> Exercise materials:
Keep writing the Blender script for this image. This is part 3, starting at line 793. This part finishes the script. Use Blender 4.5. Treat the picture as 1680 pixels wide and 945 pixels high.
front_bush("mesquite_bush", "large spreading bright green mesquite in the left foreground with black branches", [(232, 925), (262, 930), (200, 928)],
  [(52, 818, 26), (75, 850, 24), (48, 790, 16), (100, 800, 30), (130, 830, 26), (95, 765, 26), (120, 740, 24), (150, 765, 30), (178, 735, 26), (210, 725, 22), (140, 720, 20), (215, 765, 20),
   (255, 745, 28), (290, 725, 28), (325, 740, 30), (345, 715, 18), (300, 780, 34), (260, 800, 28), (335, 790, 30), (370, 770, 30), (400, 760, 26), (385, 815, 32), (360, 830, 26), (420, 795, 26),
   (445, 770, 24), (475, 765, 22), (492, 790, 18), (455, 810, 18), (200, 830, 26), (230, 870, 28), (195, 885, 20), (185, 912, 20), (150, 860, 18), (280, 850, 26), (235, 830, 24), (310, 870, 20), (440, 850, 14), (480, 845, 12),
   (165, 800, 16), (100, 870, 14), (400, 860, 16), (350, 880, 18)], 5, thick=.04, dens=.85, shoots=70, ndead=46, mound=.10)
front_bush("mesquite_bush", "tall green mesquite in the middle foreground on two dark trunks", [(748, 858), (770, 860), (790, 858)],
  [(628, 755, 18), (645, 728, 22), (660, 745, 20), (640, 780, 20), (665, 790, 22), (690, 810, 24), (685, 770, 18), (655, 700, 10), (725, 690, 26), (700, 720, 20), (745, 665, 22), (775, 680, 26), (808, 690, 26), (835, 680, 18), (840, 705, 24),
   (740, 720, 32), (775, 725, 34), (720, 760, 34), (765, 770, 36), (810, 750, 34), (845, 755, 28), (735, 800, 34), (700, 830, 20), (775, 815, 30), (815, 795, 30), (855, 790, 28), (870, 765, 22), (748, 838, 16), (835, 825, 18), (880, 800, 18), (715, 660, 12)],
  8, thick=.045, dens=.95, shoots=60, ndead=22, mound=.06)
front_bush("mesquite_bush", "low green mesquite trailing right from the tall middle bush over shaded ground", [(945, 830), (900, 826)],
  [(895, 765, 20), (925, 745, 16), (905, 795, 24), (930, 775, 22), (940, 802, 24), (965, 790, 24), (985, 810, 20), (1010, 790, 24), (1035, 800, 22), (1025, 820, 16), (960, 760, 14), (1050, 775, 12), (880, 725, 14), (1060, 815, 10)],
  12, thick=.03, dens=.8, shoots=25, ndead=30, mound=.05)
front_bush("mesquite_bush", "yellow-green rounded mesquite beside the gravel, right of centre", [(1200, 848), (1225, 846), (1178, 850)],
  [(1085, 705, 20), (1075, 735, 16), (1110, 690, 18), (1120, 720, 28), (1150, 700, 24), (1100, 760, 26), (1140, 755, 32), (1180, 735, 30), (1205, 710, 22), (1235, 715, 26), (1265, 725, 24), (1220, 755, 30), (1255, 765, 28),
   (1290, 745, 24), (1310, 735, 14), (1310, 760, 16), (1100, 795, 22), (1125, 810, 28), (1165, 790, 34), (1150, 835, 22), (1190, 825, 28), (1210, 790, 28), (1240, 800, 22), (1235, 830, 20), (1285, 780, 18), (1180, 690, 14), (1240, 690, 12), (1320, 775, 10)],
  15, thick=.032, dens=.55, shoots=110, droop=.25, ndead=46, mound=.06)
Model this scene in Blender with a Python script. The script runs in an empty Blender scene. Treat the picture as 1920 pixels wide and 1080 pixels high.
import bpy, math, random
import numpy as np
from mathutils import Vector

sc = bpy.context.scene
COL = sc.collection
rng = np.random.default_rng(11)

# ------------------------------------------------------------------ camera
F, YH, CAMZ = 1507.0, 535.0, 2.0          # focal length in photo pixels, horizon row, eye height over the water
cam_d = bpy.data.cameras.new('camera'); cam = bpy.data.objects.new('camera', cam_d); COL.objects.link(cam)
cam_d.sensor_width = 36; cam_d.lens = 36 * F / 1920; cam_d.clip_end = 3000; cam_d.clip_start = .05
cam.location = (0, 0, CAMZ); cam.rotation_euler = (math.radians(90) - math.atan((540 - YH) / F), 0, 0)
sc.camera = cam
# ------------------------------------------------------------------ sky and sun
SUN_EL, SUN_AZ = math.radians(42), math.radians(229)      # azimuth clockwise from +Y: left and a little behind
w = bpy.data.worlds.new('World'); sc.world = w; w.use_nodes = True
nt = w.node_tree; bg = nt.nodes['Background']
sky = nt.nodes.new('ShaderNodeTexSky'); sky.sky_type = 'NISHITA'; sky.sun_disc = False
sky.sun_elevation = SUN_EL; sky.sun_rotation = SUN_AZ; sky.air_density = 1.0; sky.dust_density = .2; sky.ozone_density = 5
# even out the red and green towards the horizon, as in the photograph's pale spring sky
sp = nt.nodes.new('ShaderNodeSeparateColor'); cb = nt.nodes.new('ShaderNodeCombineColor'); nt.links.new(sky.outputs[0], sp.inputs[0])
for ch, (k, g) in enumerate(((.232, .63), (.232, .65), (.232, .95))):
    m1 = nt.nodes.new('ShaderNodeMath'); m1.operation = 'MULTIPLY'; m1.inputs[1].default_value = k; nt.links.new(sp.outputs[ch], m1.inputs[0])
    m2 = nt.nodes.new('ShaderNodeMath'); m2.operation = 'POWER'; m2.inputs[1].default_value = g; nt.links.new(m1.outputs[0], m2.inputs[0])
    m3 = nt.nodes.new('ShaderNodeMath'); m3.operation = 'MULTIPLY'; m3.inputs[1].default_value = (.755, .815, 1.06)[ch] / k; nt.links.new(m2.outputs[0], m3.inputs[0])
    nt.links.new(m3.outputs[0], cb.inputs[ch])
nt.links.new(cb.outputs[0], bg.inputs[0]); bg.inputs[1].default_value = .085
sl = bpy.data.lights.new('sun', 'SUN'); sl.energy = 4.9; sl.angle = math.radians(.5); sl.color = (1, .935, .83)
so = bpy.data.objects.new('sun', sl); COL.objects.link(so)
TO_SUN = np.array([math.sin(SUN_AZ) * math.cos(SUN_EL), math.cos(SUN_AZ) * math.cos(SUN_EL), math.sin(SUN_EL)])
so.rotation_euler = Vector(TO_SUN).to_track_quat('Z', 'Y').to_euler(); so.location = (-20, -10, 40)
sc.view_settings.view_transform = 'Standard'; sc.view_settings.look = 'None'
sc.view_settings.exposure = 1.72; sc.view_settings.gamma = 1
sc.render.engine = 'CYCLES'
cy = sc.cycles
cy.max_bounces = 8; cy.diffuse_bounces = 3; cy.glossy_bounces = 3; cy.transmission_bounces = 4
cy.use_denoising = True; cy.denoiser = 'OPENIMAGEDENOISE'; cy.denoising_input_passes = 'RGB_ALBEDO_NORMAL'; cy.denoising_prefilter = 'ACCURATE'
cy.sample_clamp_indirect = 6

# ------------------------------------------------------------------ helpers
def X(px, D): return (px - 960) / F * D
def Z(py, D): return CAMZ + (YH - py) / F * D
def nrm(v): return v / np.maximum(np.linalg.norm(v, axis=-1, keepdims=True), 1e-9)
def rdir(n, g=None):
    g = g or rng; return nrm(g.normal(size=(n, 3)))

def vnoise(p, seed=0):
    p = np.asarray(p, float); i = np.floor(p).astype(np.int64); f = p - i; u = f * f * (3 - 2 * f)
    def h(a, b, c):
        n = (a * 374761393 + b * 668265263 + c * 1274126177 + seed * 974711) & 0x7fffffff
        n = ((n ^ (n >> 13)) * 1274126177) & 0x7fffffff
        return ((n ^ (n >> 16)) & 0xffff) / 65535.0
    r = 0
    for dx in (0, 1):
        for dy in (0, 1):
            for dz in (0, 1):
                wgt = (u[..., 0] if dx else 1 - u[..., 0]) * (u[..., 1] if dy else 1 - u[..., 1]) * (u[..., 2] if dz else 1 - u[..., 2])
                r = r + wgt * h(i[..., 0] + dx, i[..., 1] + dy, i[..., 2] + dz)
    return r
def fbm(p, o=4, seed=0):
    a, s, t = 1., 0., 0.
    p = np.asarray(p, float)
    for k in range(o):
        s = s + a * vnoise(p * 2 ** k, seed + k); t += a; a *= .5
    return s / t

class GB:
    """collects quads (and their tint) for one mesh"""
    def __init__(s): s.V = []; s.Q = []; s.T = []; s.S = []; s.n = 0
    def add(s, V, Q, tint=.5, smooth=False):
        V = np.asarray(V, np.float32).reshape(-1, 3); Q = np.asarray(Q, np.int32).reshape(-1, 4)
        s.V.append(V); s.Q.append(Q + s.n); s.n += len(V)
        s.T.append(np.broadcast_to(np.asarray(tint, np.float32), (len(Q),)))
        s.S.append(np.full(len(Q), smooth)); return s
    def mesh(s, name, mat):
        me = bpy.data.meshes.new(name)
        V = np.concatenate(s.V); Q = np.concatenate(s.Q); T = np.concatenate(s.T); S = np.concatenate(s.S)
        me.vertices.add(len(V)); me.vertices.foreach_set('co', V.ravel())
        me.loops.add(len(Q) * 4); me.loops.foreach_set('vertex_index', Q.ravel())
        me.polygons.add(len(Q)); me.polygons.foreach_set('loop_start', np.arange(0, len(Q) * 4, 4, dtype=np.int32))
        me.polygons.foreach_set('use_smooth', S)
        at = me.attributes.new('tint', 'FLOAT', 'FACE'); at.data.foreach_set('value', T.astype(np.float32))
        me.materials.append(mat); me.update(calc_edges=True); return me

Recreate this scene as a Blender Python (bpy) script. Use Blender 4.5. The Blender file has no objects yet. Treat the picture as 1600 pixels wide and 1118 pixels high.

> What is expected: Start at the line with "Model this scene" and stop after the line with "rng = np.random.default_rng(11)". Repeat exactly the lines in that range.

> Complete output:
Model this scene in Blender with a Python script. The script runs in an empty Blender scene. Treat the picture as 1920 pixels wide and 1080 pixels high.
import bpy, math, random
import numpy as np
from mathutils import Vector

sc = bpy.context.scene
COL = sc.collection
rng = np.random.default_rng(11)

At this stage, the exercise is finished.